### SET TASK
Without including any images, repeat the data exactly.

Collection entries
BEGIN
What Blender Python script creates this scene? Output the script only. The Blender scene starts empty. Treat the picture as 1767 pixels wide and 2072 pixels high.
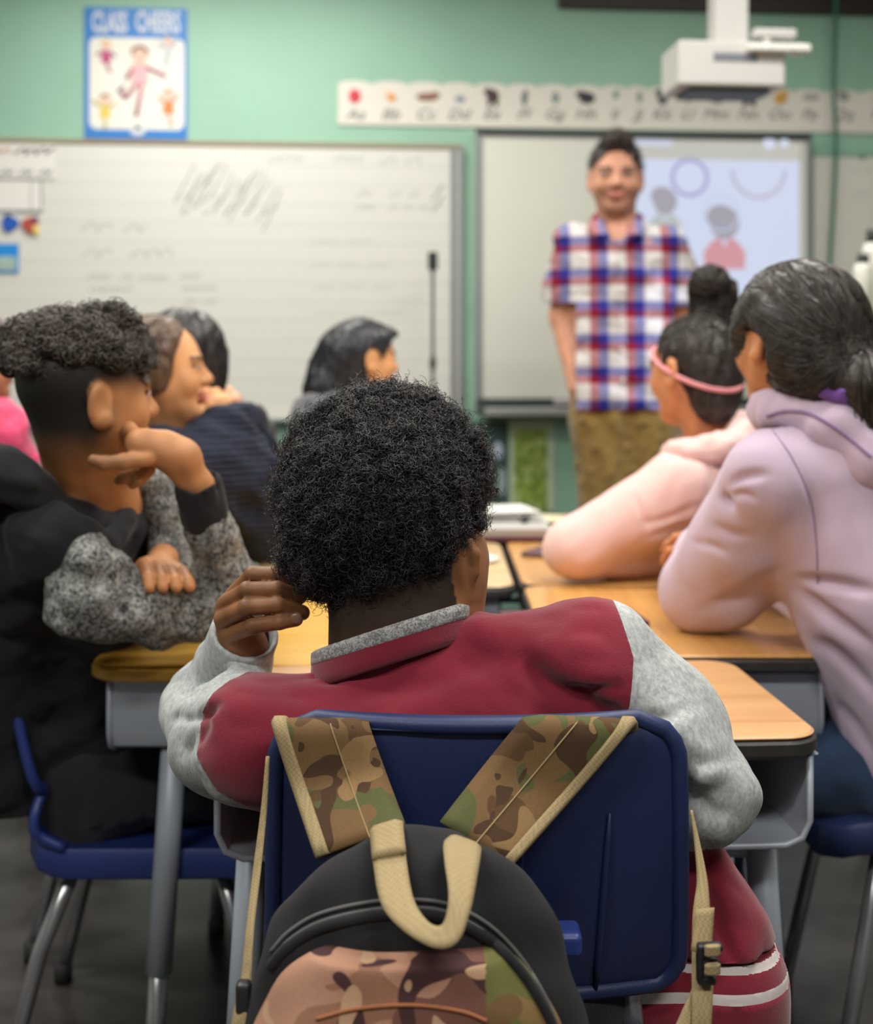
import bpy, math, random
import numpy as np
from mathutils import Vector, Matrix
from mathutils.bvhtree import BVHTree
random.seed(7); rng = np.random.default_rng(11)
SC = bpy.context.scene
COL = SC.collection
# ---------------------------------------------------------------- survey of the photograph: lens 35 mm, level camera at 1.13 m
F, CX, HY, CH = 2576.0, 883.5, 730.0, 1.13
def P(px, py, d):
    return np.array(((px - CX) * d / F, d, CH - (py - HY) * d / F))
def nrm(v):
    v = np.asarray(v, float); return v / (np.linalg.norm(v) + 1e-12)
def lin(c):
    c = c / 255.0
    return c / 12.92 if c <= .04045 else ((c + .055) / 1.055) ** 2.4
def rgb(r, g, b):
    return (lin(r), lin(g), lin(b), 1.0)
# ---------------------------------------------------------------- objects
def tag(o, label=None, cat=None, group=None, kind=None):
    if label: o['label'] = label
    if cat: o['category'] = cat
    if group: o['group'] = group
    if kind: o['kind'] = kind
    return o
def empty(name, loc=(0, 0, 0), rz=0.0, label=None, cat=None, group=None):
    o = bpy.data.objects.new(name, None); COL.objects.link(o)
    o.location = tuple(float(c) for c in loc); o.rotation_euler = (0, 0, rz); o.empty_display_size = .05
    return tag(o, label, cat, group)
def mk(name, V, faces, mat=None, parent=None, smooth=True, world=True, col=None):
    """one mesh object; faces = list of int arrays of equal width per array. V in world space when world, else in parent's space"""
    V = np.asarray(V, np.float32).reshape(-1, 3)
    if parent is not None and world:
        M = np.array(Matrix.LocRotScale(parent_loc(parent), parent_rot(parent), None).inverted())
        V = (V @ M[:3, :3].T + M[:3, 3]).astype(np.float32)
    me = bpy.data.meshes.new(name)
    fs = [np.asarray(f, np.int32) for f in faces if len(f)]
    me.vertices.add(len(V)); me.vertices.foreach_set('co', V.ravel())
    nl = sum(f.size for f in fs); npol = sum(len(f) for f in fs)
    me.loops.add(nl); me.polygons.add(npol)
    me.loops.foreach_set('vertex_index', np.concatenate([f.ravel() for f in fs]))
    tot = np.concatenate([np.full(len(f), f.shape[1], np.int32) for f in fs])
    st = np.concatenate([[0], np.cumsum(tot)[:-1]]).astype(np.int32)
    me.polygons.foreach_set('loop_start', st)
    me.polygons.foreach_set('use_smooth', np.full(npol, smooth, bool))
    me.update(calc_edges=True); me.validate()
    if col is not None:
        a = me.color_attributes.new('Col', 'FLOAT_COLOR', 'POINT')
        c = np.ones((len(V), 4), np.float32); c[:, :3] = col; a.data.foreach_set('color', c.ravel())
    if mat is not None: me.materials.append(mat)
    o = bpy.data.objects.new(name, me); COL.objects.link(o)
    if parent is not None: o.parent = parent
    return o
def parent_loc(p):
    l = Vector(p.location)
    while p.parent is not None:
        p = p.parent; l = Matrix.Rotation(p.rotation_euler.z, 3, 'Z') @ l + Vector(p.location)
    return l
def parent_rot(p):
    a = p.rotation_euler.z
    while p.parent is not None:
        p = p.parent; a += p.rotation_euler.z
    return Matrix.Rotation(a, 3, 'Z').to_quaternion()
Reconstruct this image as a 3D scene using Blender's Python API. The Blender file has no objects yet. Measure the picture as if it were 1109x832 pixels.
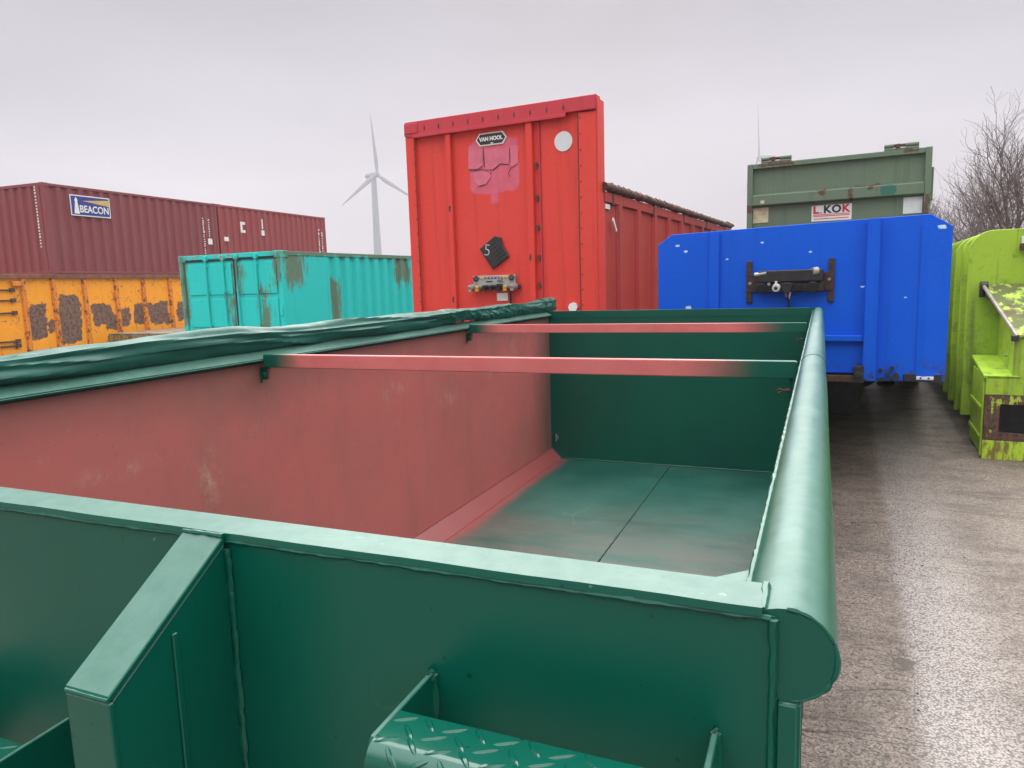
END
### EXERCISE OUTPUT
What Blender Python script creates this scene? Output the script only. The Blender scene starts empty. Treat the picture as 1767 pixels wide and 2072 pixels high.
import bpy, math, random
import numpy as np
from mathutils import Vector, Matrix
from mathutils.bvhtree import BVHTree
random.seed(7); rng = np.random.default_rng(11)
SC = bpy.context.scene
COL = SC.collection
# ---------------------------------------------------------------- survey of the photograph: lens 35 mm, level camera at 1.13 m
F, CX, HY, CH = 2576.0, 883.5, 730.0, 1.13
def P(px, py, d):
    return np.array(((px - CX) * d / F, d, CH - (py - HY) * d / F))
def nrm(v):
    v = np.asarray(v, float); return v / (np.linalg.norm(v) + 1e-12)
def lin(c):
    c = c / 255.0
    return c / 12.92 if c <= .04045 else ((c + .055) / 1.055) ** 2.4
def rgb(r, g, b):
    return (lin(r), lin(g), lin(b), 1.0)
# ---------------------------------------------------------------- objects
def tag(o, label=None, cat=None, group=None, kind=None):
    if label: o['label'] = label
    if cat: o['category'] = cat
    if group: o['group'] = group
    if kind: o['kind'] = kind
    return o
def empty(name, loc=(0, 0, 0), rz=0.0, label=None, cat=None, group=None):
    o = bpy.data.objects.new(name, None); COL.objects.link(o)
    o.location = tuple(float(c) for c in loc); o.rotation_euler = (0, 0, rz); o.empty_display_size = .05
    return tag(o, label, cat, group)
def mk(name, V, faces, mat=None, parent=None, smooth=True, world=True, col=None):
    """one mesh object; faces = list of int arrays of equal width per array. V in world space when world, else in parent's space"""
    V = np.asarray(V, np.float32).reshape(-1, 3)
    if parent is not None and world:
        M = np.array(Matrix.LocRotScale(parent_loc(parent), parent_rot(parent), None).inverted())
        V = (V @ M[:3, :3].T + M[:3, 3]).astype(np.float32)
    me = bpy.data.meshes.new(name)
    fs = [np.asarray(f, np.int32) for f in faces if len(f)]
    me.vertices.add(len(V)); me.vertices.foreach_set('co', V.ravel())
    nl = sum(f.size for f in fs); npol = sum(len(f) for f in fs)
    me.loops.add(nl); me.polygons.add(npol)
    me.loops.foreach_set('vertex_index', np.concatenate([f.ravel() for f in fs]))
    tot = np.concatenate([np.full(len(f), f.shape[1], np.int32) for f in fs])
    st = np.concatenate([[0], np.cumsum(tot)[:-1]]).astype(np.int32)
    me.polygons.foreach_set('loop_start', st)
    me.polygons.foreach_set('use_smooth', np.full(npol, smooth, bool))
    me.update(calc_edges=True); me.validate()
    if col is not None:
        a = me.color_attributes.new('Col', 'FLOAT_COLOR', 'POINT')
        c = np.ones((len(V), 4), np.float32); c[:, :3] = col; a.data.foreach_set('color', c.ravel())
    if mat is not None: me.materials.append(mat)
    o = bpy.data.objects.new(name, me); COL.objects.link(o)
    if parent is not None: o.parent = parent
    return o
def parent_loc(p):
    l = Vector(p.location)
    while p.parent is not None:
        p = p.parent; l = Matrix.Rotation(p.rotation_euler.z, 3, 'Z') @ l + Vector(p.location)
    return l
def parent_rot(p):
    a = p.rotation_euler.z
    while p.parent is not None:
        p = p.parent; a += p.rotation_euler.z
    return Matrix.Rotation(a, 3, 'Z').to_quaternion()
Reconstruct this image as a 3D scene using Blender's Python API. The Blender file has no objects yet. Measure the picture as if it were 1109x832 pixels.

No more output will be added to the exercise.